Substitute the value of $\text{pH}$ in the above formula to calculate the concentration of ${\text{H}}^{+}$ ions.

$\begin{array}{c}7.00=-\log \left[{\text{H}}^{+}\right]\\ \left[{\text{H}}^{+}\right]={10}^{-7.00}\\ =1\times {10}^{-7}\text{M}\end{array}$

The ratio of $\left[{\text{NO}}_3^{-}\right]$ to $\left[{\text{NH}}_4^{+}\right]$ is calculated by the formula,

$K=\frac{\left[{\text{NO}}_3^{-}\right]{\left[{\text{H}}^{+}\right]}^2}{\left[{\text{NH}}_4^{+}\right]{\left[{\text{P}}_{{\text{O}}_{\text{2}}}\right]}^2}$

Substitute the values of $K$, concentration of ${\text{H}}^{+}$ ions and partial pressure of oxygen gas in the above formula to calculate the ratio of $\left[{\text{NO}}_3^{-}\right]$ to $\left[{\text{NH}}_4^{+}\right]$.
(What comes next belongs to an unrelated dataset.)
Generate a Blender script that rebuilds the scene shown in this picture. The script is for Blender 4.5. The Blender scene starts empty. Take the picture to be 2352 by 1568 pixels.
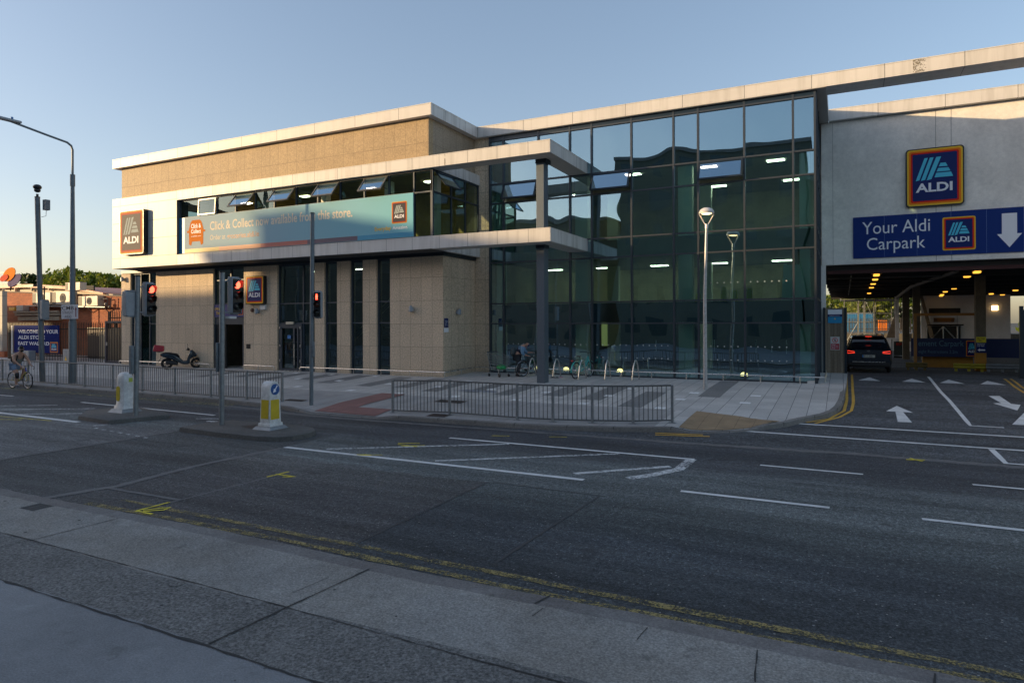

$\begin{array}{c}2.88\times {10}^{-37}=\frac{\left[{\text{NO}}_3^{-}\right]{\left(1\times {10}^{-7}\text{M}\right)}^2}{\left[{\text{NH}}_4^{+}\right]{\left(0.21\text{atm}\right)}^2}\\ \frac{\left[{\text{NO}}_3^{-}\right]}{\left[{\text{NH}}_4^{+}\right]}=\frac{2.88\times {10}^{-37}\times {\left(0.21\text{atm}\right)}^2}{{\left(1\times {10}^{-7}\text{M}\right)}^2}\\ \frac{\left[{\text{NO}}_3^{-}\right]}{\left[{\text{NH}}_4^{+}\right]}=\frac{1.270\times {10}^{-38}}{1\times {10}^{-14}}\\ \frac{\left[{\text{NO}}_3^{-}\right]}{\left[{\text{NH}}_4^{+}\right]}=\underset{\_}{1.27\times 10^{-24}:1}\end{array}$

Hence, the ratio of $\left[{\text{NO}}_3^{-}\right]$ to $\left[{\text{NH}}_4^{+}\right]$ is $\underset{\_}{1.27\times 10^{-24}:1}$.

Conclusion

1. a. The value of standard cell potential $\left(E^{\text{ο}}\right)$ for the overall reaction is $\underset{\_}{-0.27V}$.
2. b. The ratio of $\left[{\text{NO}}_3^{-}\right]$ to $\left[{\text{NH}}_4^{+}\right]$ is $\underset{\_}{1.27\times 10^{-24}:1}$.